### Material provided
##############################

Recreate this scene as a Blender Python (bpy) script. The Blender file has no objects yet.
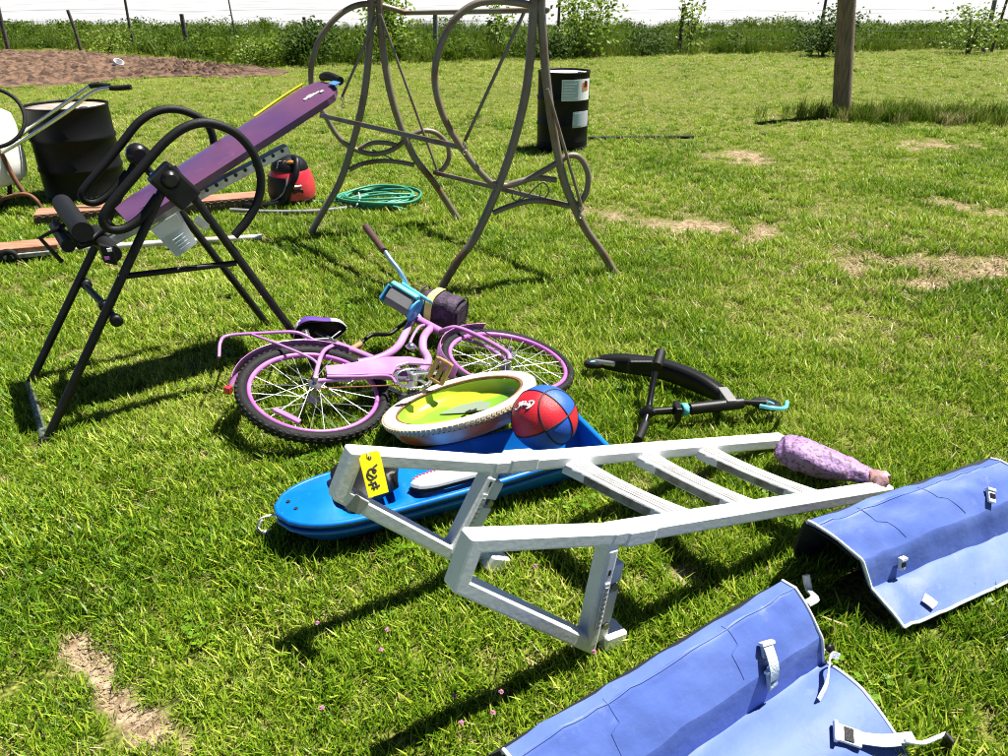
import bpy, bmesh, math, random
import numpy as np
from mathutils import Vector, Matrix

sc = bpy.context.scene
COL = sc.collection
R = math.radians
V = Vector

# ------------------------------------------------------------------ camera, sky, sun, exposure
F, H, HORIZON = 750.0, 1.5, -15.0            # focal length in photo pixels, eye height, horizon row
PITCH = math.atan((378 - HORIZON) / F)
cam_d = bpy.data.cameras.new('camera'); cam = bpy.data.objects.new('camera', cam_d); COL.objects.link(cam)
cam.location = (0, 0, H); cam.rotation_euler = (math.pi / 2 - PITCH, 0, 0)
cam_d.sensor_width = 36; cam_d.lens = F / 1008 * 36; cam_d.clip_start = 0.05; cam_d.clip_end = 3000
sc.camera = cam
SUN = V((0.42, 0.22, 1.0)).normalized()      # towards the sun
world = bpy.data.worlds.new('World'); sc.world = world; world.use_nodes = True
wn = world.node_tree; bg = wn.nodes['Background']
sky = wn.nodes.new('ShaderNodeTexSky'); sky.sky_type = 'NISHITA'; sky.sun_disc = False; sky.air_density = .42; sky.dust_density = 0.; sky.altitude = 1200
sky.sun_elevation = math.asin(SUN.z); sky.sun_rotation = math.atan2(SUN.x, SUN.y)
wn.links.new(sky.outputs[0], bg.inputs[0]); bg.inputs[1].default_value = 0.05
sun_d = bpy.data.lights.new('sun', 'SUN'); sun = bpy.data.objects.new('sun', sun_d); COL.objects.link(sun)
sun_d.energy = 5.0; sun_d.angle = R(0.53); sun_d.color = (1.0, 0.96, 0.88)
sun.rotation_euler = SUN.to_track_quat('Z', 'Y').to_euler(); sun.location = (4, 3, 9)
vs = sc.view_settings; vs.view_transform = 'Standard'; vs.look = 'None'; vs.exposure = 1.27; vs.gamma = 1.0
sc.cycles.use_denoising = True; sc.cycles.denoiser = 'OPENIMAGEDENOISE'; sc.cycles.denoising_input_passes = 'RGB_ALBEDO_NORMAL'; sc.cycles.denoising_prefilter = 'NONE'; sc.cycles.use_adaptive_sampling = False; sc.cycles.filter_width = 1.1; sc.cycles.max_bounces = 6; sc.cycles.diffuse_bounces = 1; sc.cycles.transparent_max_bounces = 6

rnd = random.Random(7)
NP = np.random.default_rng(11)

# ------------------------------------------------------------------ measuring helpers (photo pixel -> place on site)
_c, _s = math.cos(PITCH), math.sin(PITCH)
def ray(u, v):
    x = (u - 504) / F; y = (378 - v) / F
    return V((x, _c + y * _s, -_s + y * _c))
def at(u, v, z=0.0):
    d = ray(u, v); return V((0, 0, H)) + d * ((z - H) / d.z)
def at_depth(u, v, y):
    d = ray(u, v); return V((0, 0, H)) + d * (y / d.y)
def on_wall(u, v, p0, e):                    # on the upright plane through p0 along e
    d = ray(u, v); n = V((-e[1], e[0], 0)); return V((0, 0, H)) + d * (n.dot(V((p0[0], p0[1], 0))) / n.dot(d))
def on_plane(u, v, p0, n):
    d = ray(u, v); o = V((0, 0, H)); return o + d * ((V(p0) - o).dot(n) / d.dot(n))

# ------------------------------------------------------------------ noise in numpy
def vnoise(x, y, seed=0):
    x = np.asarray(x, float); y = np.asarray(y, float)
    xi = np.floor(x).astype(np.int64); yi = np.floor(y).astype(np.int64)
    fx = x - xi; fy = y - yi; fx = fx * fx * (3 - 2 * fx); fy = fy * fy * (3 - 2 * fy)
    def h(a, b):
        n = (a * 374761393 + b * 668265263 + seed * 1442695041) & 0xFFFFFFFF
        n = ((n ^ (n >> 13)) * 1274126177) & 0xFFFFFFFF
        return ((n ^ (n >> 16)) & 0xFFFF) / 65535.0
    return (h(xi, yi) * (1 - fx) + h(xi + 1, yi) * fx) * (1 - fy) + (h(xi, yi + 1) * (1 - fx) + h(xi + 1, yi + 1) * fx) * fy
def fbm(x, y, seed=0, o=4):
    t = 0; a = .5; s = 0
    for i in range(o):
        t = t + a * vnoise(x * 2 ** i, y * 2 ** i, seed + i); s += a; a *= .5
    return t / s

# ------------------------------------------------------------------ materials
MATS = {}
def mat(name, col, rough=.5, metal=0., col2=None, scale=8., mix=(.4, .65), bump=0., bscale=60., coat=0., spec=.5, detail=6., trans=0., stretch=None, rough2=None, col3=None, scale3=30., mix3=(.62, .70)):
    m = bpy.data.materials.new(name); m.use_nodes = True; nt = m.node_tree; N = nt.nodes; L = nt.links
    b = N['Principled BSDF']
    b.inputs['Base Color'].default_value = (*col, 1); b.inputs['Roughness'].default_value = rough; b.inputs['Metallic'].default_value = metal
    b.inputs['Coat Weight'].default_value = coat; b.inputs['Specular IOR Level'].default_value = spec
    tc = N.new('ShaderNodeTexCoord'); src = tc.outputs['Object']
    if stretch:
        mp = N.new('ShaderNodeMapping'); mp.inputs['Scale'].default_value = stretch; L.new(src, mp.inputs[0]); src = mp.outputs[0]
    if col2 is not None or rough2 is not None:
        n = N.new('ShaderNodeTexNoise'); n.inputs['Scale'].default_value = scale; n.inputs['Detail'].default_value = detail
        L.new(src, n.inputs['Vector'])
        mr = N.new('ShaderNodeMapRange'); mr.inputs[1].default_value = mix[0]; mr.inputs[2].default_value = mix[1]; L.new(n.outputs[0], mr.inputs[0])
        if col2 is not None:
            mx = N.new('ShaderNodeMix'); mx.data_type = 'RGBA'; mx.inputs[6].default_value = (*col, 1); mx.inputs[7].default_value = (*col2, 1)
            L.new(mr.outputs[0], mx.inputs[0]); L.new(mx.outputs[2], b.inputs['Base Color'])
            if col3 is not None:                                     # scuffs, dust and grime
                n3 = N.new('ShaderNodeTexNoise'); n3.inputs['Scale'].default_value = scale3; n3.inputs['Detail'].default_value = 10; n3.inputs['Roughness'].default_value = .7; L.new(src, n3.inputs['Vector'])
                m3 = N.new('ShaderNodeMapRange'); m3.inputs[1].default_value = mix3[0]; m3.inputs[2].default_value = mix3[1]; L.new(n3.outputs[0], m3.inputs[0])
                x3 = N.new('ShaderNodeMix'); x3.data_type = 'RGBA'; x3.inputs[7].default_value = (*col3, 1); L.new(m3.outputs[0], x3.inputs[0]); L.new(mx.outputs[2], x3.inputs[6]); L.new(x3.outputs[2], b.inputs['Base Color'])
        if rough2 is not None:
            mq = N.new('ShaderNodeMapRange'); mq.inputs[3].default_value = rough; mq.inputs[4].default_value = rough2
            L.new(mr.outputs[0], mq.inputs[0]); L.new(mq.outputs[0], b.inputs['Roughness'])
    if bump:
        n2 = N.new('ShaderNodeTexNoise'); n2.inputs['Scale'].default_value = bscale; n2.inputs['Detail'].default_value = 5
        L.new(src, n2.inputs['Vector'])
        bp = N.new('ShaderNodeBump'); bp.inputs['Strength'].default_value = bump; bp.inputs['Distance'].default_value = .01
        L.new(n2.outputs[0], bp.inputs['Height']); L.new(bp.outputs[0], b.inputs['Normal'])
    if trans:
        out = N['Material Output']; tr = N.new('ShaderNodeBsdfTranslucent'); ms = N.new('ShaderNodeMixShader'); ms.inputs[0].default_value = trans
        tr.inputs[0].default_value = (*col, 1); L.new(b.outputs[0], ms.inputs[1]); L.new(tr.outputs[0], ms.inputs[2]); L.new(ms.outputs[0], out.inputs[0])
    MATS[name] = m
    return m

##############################

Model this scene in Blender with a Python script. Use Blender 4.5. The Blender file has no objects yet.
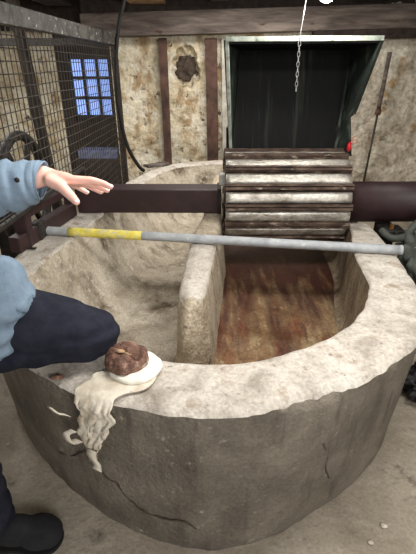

##############################

### Problem requirements
Identify and extract each line of the listing that contains "file".

### Result of this exercise
Recreate this scene as a Blender Python (bpy) script. The Blender file has no objects yet.
Model this scene in Blender with a Python script. Use Blender 4.5. The Blender file has no objects yet.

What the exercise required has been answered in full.